I was born in the North Central North Dakota city of Devils Lake. I grew up on a wheat, barley and small dairy herd farm six miles northeast of Devils Lake.
The farm was purchased by my parents in 1942. Both of my parents grew up on farms in North Dakota. When I was born my sister Janis was four years old. The house had no running water and water was hauled from the well in the barn each day
by my parents. Running water was added in 1950 when my brother Daryl was born.
I was baptized at the St Olaf Lutheran Church in Devils Lake. My Grandfather and Grandmother, George and Stena were founding members of the church in 1936. We attended church every Sunday. I attended Sunday School and attended confirmation classes. I was confirmed in 1960.
I started school at Washington Elementary School in Devils Lake in 1952. I rode the yellow school bus with my sister every morning and afternoon.

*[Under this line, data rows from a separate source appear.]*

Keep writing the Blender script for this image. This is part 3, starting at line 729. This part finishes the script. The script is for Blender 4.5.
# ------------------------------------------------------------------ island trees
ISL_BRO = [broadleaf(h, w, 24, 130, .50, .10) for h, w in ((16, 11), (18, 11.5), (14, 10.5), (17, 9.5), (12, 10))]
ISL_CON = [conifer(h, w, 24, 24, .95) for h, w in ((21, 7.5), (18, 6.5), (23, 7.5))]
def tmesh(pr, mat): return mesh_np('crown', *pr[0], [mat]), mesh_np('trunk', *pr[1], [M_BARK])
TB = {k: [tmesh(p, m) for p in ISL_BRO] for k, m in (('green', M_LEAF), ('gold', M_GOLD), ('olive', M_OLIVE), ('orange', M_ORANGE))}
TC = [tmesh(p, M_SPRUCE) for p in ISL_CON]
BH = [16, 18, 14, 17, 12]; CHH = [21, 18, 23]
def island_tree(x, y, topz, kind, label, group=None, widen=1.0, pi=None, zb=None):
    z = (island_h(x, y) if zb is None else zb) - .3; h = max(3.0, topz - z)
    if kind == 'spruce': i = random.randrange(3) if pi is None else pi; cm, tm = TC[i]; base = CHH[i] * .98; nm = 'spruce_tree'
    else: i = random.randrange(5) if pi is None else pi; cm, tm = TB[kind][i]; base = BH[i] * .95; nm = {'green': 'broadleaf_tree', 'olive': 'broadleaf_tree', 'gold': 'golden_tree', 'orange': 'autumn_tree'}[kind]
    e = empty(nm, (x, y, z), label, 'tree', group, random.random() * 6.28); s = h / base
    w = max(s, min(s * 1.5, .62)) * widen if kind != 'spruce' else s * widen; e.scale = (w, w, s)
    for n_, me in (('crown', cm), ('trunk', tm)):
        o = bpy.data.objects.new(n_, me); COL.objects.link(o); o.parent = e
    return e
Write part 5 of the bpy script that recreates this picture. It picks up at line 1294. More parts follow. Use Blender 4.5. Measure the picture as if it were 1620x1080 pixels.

This ride was about 1 hour each way picking up other children in the rural southern half of Minnewaukan Township. The one afternoon a month that my mother had Ladies Aid at St. Olaf Lutheran Church I was able to walk to the church six blocks from the school.
All the husbands and farmers in the neighborhood would come in around six o’clock for hot dish supper with homemade buns and pickles. There were lots of cakes and cookies also.
My father milked about 6 to 8 cows a day. He would hand milk in the morning and evening besides doing other chores and farming. The cream was separated by a hand cranked separator and kept cool in a cream can. The cream can was kept in the water tank inside the barn. On Thursday afternoon my father and mother would load the cream can up and drive to town, pick us kids up at school and go the Fairmont Creamery in Devils Lake. We would unload the can full of fresh cream
and pick up the one can we dropped off the week before and go uptown and cash the check for the cream. My father wanted to get downtown Devils Lake to find a choice parking spot. The top prize was in front of the S&L Store right on the corner of Fourth & Fourth. There was a grocery store one block away in each direction. The Red Owl Grocery was a block east on 4th and a Piggly Wiggly store was a block north of that. South of the 4th and 4th was the Leevers Super Value Store and north a half block was Christie’s and going west 2 blocks was National T. So mother could get a good variety of food.
My mother Juanita loved to sew and several stores close to 4th & 4th had a good variety of supplies she needed. We kids got a nickel to go one block to the Arcade and buy a comic book. My favorite was Roy Rogers or Hopalong Cassidy. When prices went up we got a dime. There was a drawing at 8 o’clock p.m. for $200.00 announced on the local radio station KDLR for those customers who had registered at a local store that day. If your name was drawn you had to claim it in 30 minutes so
you had to stay in town. I remember one Thursday shopping night we were parked one block west of 4th & 4th in front of Mann’s Department store. I was in the 7th grade at the time. Mann’s was right next to the Woolworth Store and they had just received a big shipment of a new toy, the Hula Hoop. There was a lot of excitement. Father would not give us a dollar to purchase one. I watched several of my classmates go into the store with their parents to purchase one. I remember one
classmate, Carol Keller, going in with her parents and come out with the Hula Hoop, with a big smile of excitement.
I selected Vocational Agriculture as my elective course of study when I was a freshmen in Devils Lake High School. Norris Fagerlund was the instructor and advisor for the Future Farmers of America, FFA. I was an officer and livestock judge for the Devils Lake Chapter. I was able to represent the chapter at the Valley City Winter Show and State Convention at NDSU. Norris Fagerlund was an incredible instructor and took us on many field trips. Norris taught us how to weld, identify weeds, castrate sheep and cattle, artificially inseminate cattle, repair machinery, build ladders, gates and take soil samples. Along
with my father’s many years of experience I gained a strong foundation of agriculture. I built on that to become a sales
agronomist in the Sunflower industry later on. Traveling all over the states of North Dakota, South Dakota, Montana, Minnesota and Kansas promoting and contracting specialty sunflower. I was able to do all that and live and raise a family on the family Homestead near Devils Lake.